━━ Records to use
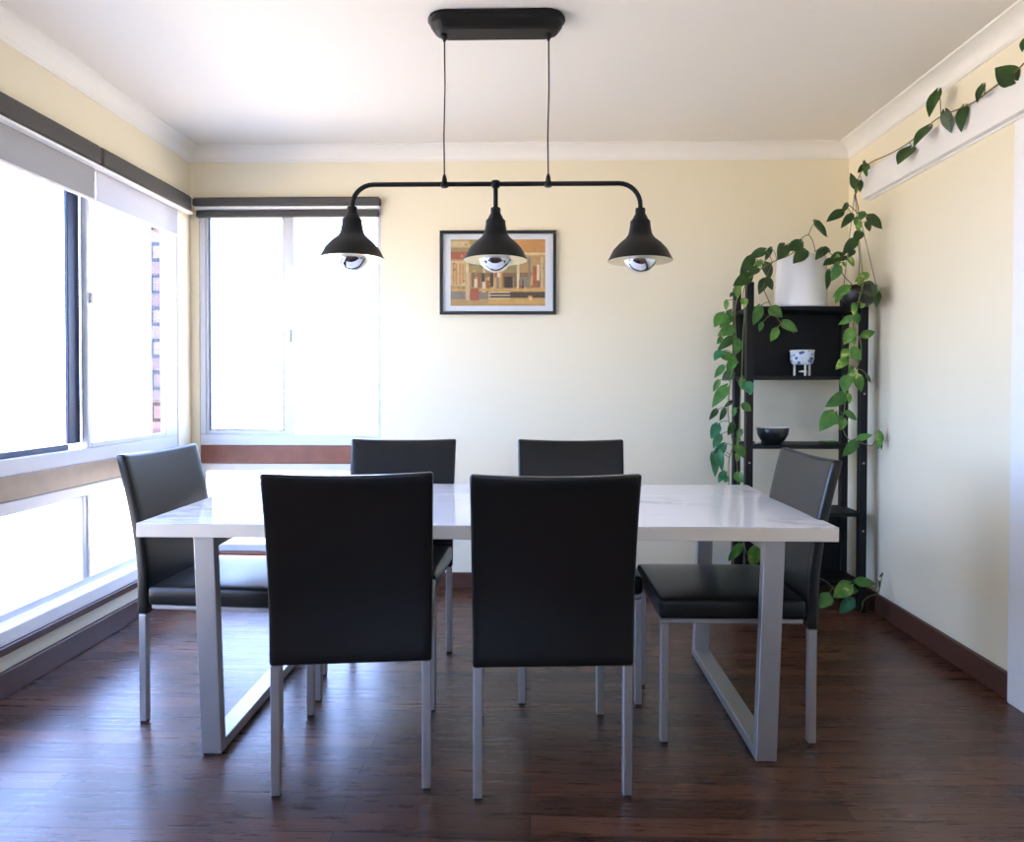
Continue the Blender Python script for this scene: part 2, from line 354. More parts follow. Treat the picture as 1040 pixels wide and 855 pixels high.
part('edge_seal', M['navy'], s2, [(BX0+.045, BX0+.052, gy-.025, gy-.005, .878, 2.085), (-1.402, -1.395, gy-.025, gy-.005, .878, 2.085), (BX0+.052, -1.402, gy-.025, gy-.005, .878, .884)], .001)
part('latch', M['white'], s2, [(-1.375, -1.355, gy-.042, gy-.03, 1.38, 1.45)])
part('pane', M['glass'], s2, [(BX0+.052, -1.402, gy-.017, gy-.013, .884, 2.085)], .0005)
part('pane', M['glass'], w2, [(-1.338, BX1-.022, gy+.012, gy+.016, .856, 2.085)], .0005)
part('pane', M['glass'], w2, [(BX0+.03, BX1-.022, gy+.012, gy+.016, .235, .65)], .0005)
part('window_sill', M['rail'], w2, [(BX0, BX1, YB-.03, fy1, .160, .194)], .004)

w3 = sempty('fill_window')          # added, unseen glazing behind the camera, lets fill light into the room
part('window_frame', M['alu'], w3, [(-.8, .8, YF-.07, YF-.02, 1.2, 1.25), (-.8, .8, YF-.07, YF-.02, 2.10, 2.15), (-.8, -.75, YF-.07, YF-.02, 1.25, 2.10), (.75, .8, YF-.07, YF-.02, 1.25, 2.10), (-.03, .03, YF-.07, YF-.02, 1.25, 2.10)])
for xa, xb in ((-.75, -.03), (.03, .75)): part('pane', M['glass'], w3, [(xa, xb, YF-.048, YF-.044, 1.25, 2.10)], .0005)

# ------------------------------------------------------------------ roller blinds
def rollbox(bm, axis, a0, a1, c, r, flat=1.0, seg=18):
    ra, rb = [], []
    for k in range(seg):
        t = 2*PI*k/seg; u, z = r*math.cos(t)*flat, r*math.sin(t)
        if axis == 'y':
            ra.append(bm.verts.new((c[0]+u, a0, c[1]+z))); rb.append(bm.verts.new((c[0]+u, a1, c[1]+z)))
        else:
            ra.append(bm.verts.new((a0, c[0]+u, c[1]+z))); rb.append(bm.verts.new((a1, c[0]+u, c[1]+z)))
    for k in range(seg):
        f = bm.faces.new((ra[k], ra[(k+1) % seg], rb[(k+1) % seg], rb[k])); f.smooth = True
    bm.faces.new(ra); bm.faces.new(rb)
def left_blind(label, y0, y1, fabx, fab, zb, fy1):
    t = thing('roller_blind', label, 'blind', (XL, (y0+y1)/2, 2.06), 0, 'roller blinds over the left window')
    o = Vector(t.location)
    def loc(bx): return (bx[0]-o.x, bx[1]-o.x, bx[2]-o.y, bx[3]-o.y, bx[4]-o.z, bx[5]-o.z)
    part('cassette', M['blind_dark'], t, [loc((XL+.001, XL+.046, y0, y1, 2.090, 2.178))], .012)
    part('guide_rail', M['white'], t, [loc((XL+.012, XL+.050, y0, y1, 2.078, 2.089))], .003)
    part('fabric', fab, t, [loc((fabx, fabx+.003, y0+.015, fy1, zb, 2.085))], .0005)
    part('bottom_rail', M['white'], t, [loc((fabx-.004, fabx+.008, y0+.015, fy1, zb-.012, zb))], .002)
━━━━
━━ Records to use
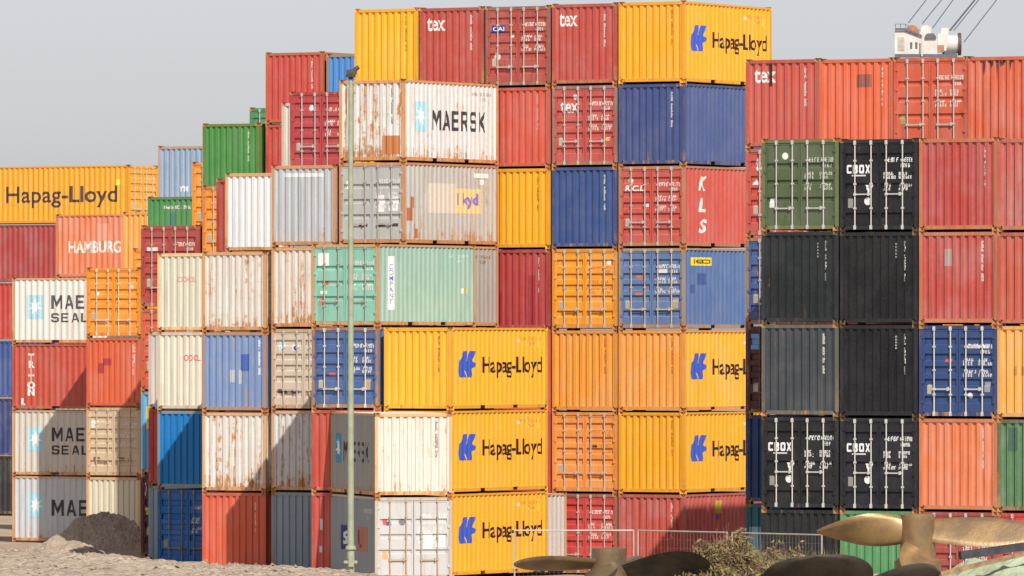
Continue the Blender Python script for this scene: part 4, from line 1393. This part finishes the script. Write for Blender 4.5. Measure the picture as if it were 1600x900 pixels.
━━━━
━━ Records to use
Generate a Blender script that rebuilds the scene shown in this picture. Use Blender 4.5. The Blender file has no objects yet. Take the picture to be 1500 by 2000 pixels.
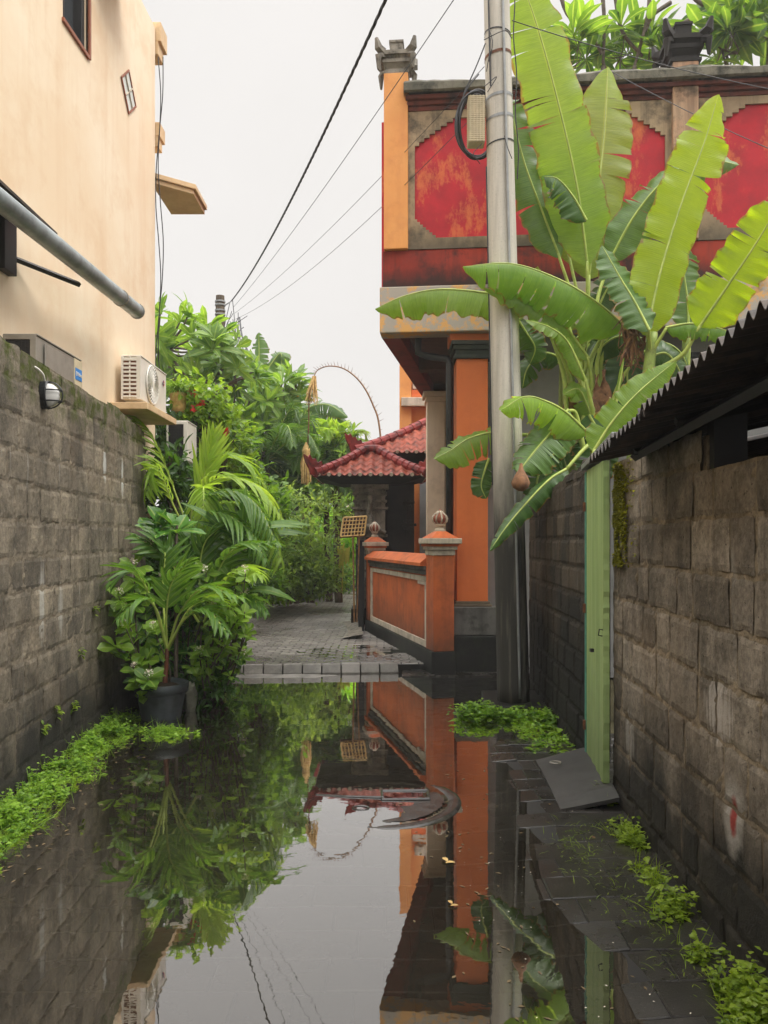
━━━━
**Aim**
Print, without alteration, the lines from the line with "Continue the Blender Python script for this scene: part 2, from" to the line with "fy1, .160, .194)], .004)". Include both of them, and omit every other line.

**Correct answer**
Continue the Blender Python script for this scene: part 2, from line 354. More parts follow. Treat the picture as 1040 pixels wide and 855 pixels high.
part('edge_seal', M['navy'], s2, [(BX0+.045, BX0+.052, gy-.025, gy-.005, .878, 2.085), (-1.402, -1.395, gy-.025, gy-.005, .878, 2.085), (BX0+.052, -1.402, gy-.025, gy-.005, .878, .884)], .001)
part('latch', M['white'], s2, [(-1.375, -1.355, gy-.042, gy-.03, 1.38, 1.45)])
part('pane', M['glass'], s2, [(BX0+.052, -1.402, gy-.017, gy-.013, .884, 2.085)], .0005)
part('pane', M['glass'], w2, [(-1.338, BX1-.022, gy+.012, gy+.016, .856, 2.085)], .0005)
part('pane', M['glass'], w2, [(BX0+.03, BX1-.022, gy+.012, gy+.016, .235, .65)], .0005)
part('window_sill', M['rail'], w2, [(BX0, BX1, YB-.03, fy1, .160, .194)], .004)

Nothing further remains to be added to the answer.